Pull Request
// Definition
A proposed set of commits opened for review before merging into a shared branch — the gate where code is reviewed, CI runs, and approval happens. Called a Merge Request on GitLab. The PR is where automated tests, linting, and human review converge before code reaches `main`.
// Why it matters
The PR is QA's primary checkpoint — it's where the test suite runs against proposed changes and where a quality gate can block a merge on red. Understanding PRs means understanding where in the flow tests execute, what "required checks" gate a merge, and how review feedback loops work.
// How to test
git push -u origin feature/login-tests # open the PR on GitHub/GitLab → CI runs the suite automatically # required status checks (tests, lint, coverage) must pass before merge is enabled
// Common mistakes
- Huge PRs that are impossible to review properly (split them)

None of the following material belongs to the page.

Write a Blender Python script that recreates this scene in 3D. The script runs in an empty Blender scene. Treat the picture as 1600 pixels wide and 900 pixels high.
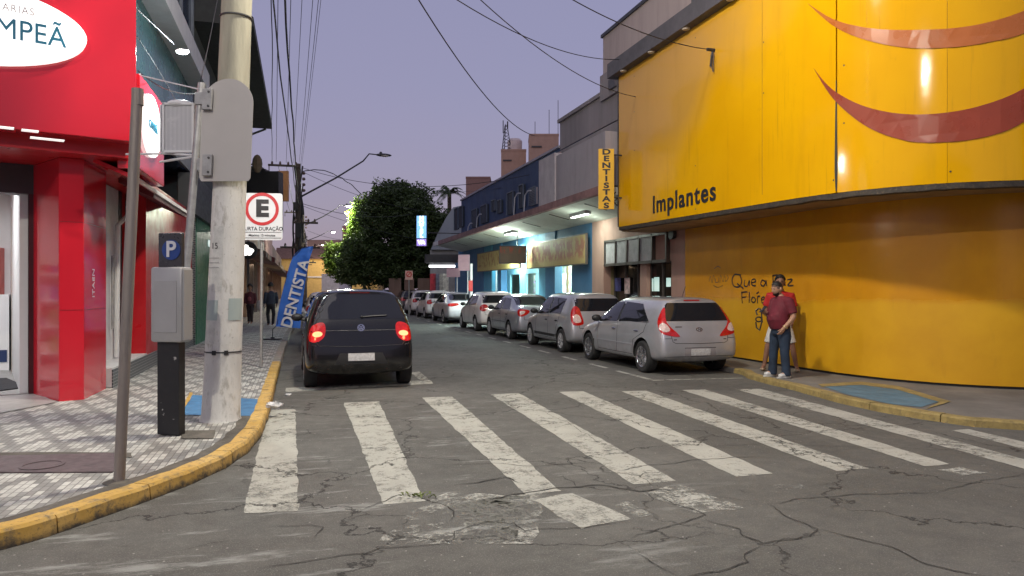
import bpy, bmesh, math, random
from mathutils import Vector, Matrix, noise
from mathutils.bvhtree import BVHTree
from mathutils.geometry import delaunay_2d_cdt
random.seed(7)
S = bpy.context.scene
COL = S.collection
R = math.radians
# ---------------------------------------------------------------- camera
H = 1.65; F = 1130.0; TH = math.atan(330 / F)
SN, CS = math.sin(TH), math.cos(TH)
cam_d = bpy.data.cameras.new('camera'); cam = bpy.data.objects.new('camera', cam_d); COL.objects.link(cam)
cam.location = (0, 0, H); cam.rotation_euler = (R(90), 0, -TH)
cam_d.sensor_width = 36; cam_d.lens = 36 * F / 1600; cam_d.clip_end = 2000; cam_d.clip_start = 0.05
S.camera = cam
# ---------------------------------------------------------------- world: dusk sky
w = bpy.data.worlds.new('World'); S.world = w; w.use_nodes = True
nt = w.node_tree; nt.nodes.clear()
out = nt.nodes.new('ShaderNodeOutputWorld'); bg = nt.nodes.new('ShaderNodeBackground')
sky = nt.nodes.new('ShaderNodeTexSky'); sky.sky_type = 'NISHITA'; sky.sun_disc = False
sky.sun_elevation = R(1.0); sky.sun_rotation = R(200); sky.ozone_density = 4.0
tc = nt.nodes.new('ShaderNodeTexCoord'); sep = nt.nodes.new('ShaderNodeSeparateXYZ')
nz = nt.nodes.new('ShaderNodeTexNoise'); nz.inputs['Scale'].default_value = 2.2; nz.inputs['Detail'].default_value = 4
mp = nt.nodes.new('ShaderNodeMapping'); mp.inputs['Scale'].default_value = (1, 1, 3.0)
ad = nt.nodes.new('ShaderNodeMath'); ad.operation = 'MULTIPLY_ADD'; ad.inputs[1].default_value = 0.16; 
ramp = nt.nodes.new('ShaderNodeValToRGB'); cr = ramp.color_ramp
cr.elements[0].position = 0.0; cr.elements[0].color = (0.33, 0.265, 0.33, 1)
cr.elements[1].position = 0.75; cr.elements[1].color = (0.245, 0.235, 0.35, 1)
for p_, c_ in ((0.12, (0.315, 0.262, 0.345, 1)), (0.28, (0.285, 0.255, 0.355, 1)), (0.45, (0.262, 0.246, 0.355, 1))):
    e = cr.elements.new(p_); e.color = c_
mx = nt.nodes.new('ShaderNodeMix'); mx.data_type = 'RGBA'; mx.inputs[0].default_value = 0.08
L = nt.links.new
L(tc.outputs['Generated'], sep.inputs[0]); L(tc.outputs['Generated'], mp.inputs[0]); L(mp.outputs[0], nz.inputs['Vector'])
L(nz.outputs['Fac'], ad.inputs[0])
sb = nt.nodes.new('ShaderNodeMath'); sb.operation = 'SUBTRACT'; sb.inputs[1].default_value = 0.08
L(sep.outputs['Z'], ad.inputs[2]); L(ad.outputs[0], sb.inputs[0]); L(sb.outputs[0], ramp.inputs[0])
L(ramp.outputs[0], mx.inputs[6]); L(sky.outputs[0], mx.inputs[7]); L(mx.outputs[2], bg.inputs['Color'])
bg.inputs['Strength'].default_value = 1.0; L(bg.outputs[0], out.inputs[0])
S.view_settings.view_transform = 'Standard'; S.view_settings.look = 'None'; S.view_settings.gamma = 1
S.view_settings.exposure = 0.2
S.render.engine = 'CYCLES'
S.cycles.max_bounces = 6; S.cycles.sample_clamp_indirect = 4.0
# soft last glow of the sky behind the camera (very weak, wide sun)
sd = bpy.data.lights.new('dusk_glow', 'SUN'); sd.energy = 0.35; sd.angle = R(40); sd.color = (1.0, 0.92, 0.86)
so = bpy.data.objects.new('dusk_glow', sd); COL.objects.link(so); so.rotation_euler = (R(48), 0, R(-25))

# ---------------------------------------------------------------- picking real points: rays met with real planes
def ray(px, py):
    u = (px - 800) / F; v = (450 - py) / F
    return Vector((SN + u * CS, CS - u * SN, v))
def G(px, py, z=0.0):
    d = ray(px, py); t = (z - H) / d.z
    return Vector((d.x * t, d.y * t, z))
def PX(px, py, X):
    d = ray(px, py); t = X / d.x
    return Vector((X, d.y * t, H + d.z * t))
def PD(px, py, D):
    d = ray(px, py); return Vector((d.x * D, d.y * D, H + d.z * D))

# ---------------------------------------------------------------- objects
def tag(o, label=None, cat=None, group=None, kind=None):
    if label: o['label'] = label
    if cat: o['category'] = cat
    if group: o['group'] = group
    if kind: o['kind'] = kind
    return o
def empty(name, loc=(0, 0, 0), label=None, cat=None, group=None, rz=0):
    o = bpy.data.objects.new(name, None); COL.objects.link(o); o.location = loc; o.rotation_euler[2] = rz
    o.empty_display_size = 0.1
    return tag(o, label, cat, group)
def wloc(o):
    v = Vector((0, 0, 0))
    while o is not None:
        v += Vector(o.location); o = o.parent
    return v
def copy_tree(o, parent=None):
    c = o.copy(); COL.objects.link(c); c.parent = parent
    for ch in [x for x in bpy.data.objects if x.parent == o]: copy_tree(ch, c)
    return c
def finish(name, me, material, parent=None, smooth=False, kind=None):
    o = bpy.data.objects.new(name, me); COL.objects.link(o)
    if isinstance(material, (list, tuple)):
        for m in material: me.materials.append(m)
    elif material: me.materials.append(material)
    if parent is not None:
        off = wloc(parent); o.parent = parent
    elif kind == 'structure': off = Vector((0, 0, 0))
    else:
        xs = [v.co for v in me.vertices]
        off = Vector(((min(v.x for v in xs) + max(v.x for v in xs)) / 2, (min(v.y for v in xs) + max(v.y for v in xs)) / 2, min(v.z for v in xs)))
        o.location = off
    if off.length > 0: me.transform(Matrix.Translation(-off))
    if smooth:
        for p in me.polygons: p.use_smooth = True
        try: me.set_sharp_from_angle(angle=R(smooth if smooth is not True else 40))
        except Exception: pass
    if kind: o['kind'] = kind
    return o
def fused(name, mb, material, parent, voxel=.012, it=3):
    o = mb.build('t', None); me0 = o.data; me0.transform(Matrix.Translation(o.location)); o.location = (0, 0, 0)
    md = o.modifiers.new('r', 'REMESH'); md.mode = 'VOXEL'; md.voxel_size = voxel; md.use_smooth_shade = True
    m2 = o.modifiers.new('s', 'SMOOTH'); m2.factor = .5; m2.iterations = it
    dg = bpy.context.evaluated_depsgraph_get(); dg.update(); me = bpy.data.meshes.new_from_object(o.evaluated_get(dg)); bpy.data.objects.remove(o); me.name = name; me.materials.clear()
    return finish(name, me, material, parent, smooth=True)
class MB:
    def __init__(s): s.v = []; s.f = []; s.mi = []
    def add(s, vs, fs, mi=0):
        n = len(s.v); s.v += [Vector(v) for v in vs]; s.f += [[i + n for i in f] for f in fs]; s.mi += [mi] * len(fs); return s
    def box(s, x0, x1, y0, y1, z0, z1, mi=0):
        vs = [(x, y, z) for z in (z0, z1) for y in (y0, y1) for x in (x0, x1)]
        return s.add(vs, [(0, 2, 3, 1), (4, 5, 7, 6), (0, 1, 5, 4), (2, 6, 7, 3), (0, 4, 6, 2), (1, 3, 7, 5)], mi)
    def obox(s, c, ax, ay, az, mi=0):   # oriented box, half vectors
        c = Vector(c); ax = Vector(ax); ay = Vector(ay); az = Vector(az)
        vs = [c + ax * i + ay * j + az * k for k in (-1, 1) for j in (-1, 1) for i in (-1, 1)]
        return s.add(vs, [(0, 2, 3, 1), (4, 5, 7, 6), (0, 1, 5, 4), (2, 6, 7, 3), (0, 4, 6, 2), (1, 3, 7, 5)], mi)
    def prism(s, poly, z0, z1, mi=0):
        n = len(poly); vs = [(p[0], p[1], z0) for p in poly] + [(p[0], p[1], z1) for p in poly]
        fs = [list(range(n))[::-1], [i + n for i in range(n)]] + [(i, (i + 1) % n, (i + 1) % n + n, i + n) for i in range(n)]
        return s.add(vs, fs, mi)
    def extr(s, pts, d, mi=0):          # planar polygon (3D pts) extruded by vector d
        n = len(pts); d = Vector(d); vs = [Vector(p) for p in pts] + [Vector(p) + d for p in pts]
        fs = [list(range(n))[::-1], [i + n for i in range(n)]] + [(i, (i + 1) % n, (i + 1) % n + n, i + n) for i in range(n)]
        return s.add(vs, fs, mi)
    def quad(s, *p, mi=0): return s.add(p, [tuple(range(len(p)))], mi)
    def tube(s, pts, r, n=10, mi=0, cap=True):
        pts = [Vector(p) for p in pts]; m = len(pts); rr = r if isinstance(r, (list, tuple)) else [r] * m
        vs = []; pn = None
        for i, p in enumerate(pts):
            t = (pts[min(i + 1, m - 1)] - pts[max(i - 1, 0)]).normalized()
            if pn is None:
                a = Vector((0, 0, 1)) if abs(t.z) < 0.9 else Vector((1, 0, 0)); pn = t.cross(a).normalized()
            else:
                pn = (pn - t * pn.dot(t)).normalized()
            b = t.cross(pn)
            vs += [p + (pn * math.cos(k * 2 * math.pi / n) + b * math.sin(k * 2 * math.pi / n)) * rr[i] for k in range(n)]
        fs = [(i * n + k, i * n + (k + 1) % n, (i + 1) * n + (k + 1) % n, (i + 1) * n + k) for i in range(m - 1) for k in range(n)]
        if cap: fs += [list(range(n))[::-1], [(m - 1) * n + k for k in range(n)]]
        return s.add(vs, fs, mi)
    def lathe(s, prof, c, ax=(0, 0, 1), n=24, mi=0):   # prof: (radius, height along axis)
        ax = Vector(ax).normalized(); a = Vector((0, 0, 1)) if abs(ax.z) < 0.9 else Vector((1, 0, 0))
        u = ax.cross(a).normalized(); v = ax.cross(u); c = Vector(c); vs = []
        for r_, h_ in prof: vs += [c + ax * h_ + (u * math.cos(k * 2 * math.pi / n) + v * math.sin(k * 2 * math.pi / n)) * max(r_, 1e-4) for k in range(n)]
        m = len(prof)
        fs = [(i * n + k, i * n + (k + 1) % n, (i + 1) * n + (k + 1) % n, (i + 1) * n + k) for i in range(m - 1) for k in range(n)]
        return s.add(vs, fs, mi)
    def rings(s, rg, n=20, mi=0):      # horizontal elliptical rings (centre, rx, ry)
        vs = []
        for c, rx, ry in rg: vs += [Vector(c) + Vector((rx * math.cos(2 * math.pi * k / n), ry * math.sin(2 * math.pi * k / n), 0)) for k in range(n)]
        m = len(rg); fs = [(i * n + k, i * n + (k + 1) % n, (i + 1) * n + (k + 1) % n, (i + 1) * n + k) for i in range(m - 1) for k in range(n)] + [list(range(n))[::-1], [(m - 1) * n + k for k in range(n)]]
        return s.add(vs, fs, mi)
    def ell(s, c, rx, ry, rz, n=12, m=8, mi=0):
        c = Vector(c); vs = []; fs = []
        for i in range(m + 1):
            a = math.pi * i / m
            for k in range(n):
                b = 2 * math.pi * k / n
                vs.append(c + Vector((rx * math.sin(a) * math.cos(b), ry * math.sin(a) * math.sin(b), rz * math.cos(a))))
        fs = [(i * n + k, (i + 1) * n + k, (i + 1) * n + (k + 1) % n, i * n + (k + 1) % n) for i in range(m) for k in range(n)]
        return s.add(vs, fs, mi)
    def xf(s, M):
        s.v = [M @ v for v in s.v]; return s
    def build(s, name, material, parent=None, smooth=False, kind=None, bevel=0):
        me = bpy.data.meshes.new(name); me.from_pydata([tuple(v) for v in s.v], [], s.f)
        for i, p in enumerate(me.polygons): p.material_index = s.mi[i]
        bm = bmesh.new(); bm.from_mesh(me); bmesh.ops.remove_doubles(bm, verts=bm.verts, dist=1e-5)
        bmesh.ops.recalc_face_normals(bm, faces=bm.faces)
        if bevel: bmesh.ops.bevel(bm, geom=[e for e in bm.edges if len(e.link_faces) == 2 and e.calc_face_angle(0) > 0.5], offset=bevel, segments=2, affect='EDGES', profile=0.5)
        bm.to_mesh(me); bm.free(); me.update()
        return finish(name, me, material, parent, smooth, kind)
def text_obj(name, body, size, origin, right, up, material, parent=None, ext=0.01, bold=0.0, sx=1.0, align='CENTER', spacing=1.0):
    cu = bpy.data.curves.new(name, 'FONT'); cu.body = body; cu.size = size; cu.extrude = ext; cu.offset = bold * size
    cu.align_x = align; cu.align_y = 'CENTER'; cu.space_character = spacing
    o = bpy.data.objects.new('tmp', cu); COL.objects.link(o)
    dg = bpy.context.evaluated_depsgraph_get(); dg.update()
    me = bpy.data.meshes.new_from_object(o.evaluated_get(dg)); bpy.data.objects.remove(o); bpy.data.curves.remove(cu)
    r = Vector(right).normalized(); u = Vector(up).normalized(); n = r.cross(u)
    M = Matrix(((r.x * sx, u.x, n.x, origin[0]), (r.y * sx, u.y, n.y, origin[1]), (r.z * sx, u.z, n.z, origin[2]), (0, 0, 0, 1)))
    me.transform(M); me.name = name; me.materials.clear()
    return finish(name, me, material, parent)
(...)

- Merging with failing or skipped required checks
- No description, so reviewers can't tell what changed or why
// Related terms
Branch
An independent line of development in a Git repository — a movable pointer to a commit, letting you work on a feature or fix in isolation without touching the main line. Branches are cheap and disposable; the typical flow is branch off `main`, commit work, open a pull request, merge back.
Commit
A saved snapshot of changes in a Git repo, with a message describing what changed and a unique hash identifying it. Commits are the atomic unit of history — each one is a revertible, reviewable point you can return to. Good commits are small and focused; the message explains why, not just what.
Quality Gate
An automated checkpoint in a build or deployment pipeline that blocks promotion if quality criteria (test pass rate, coverage threshold, security scan) aren't met.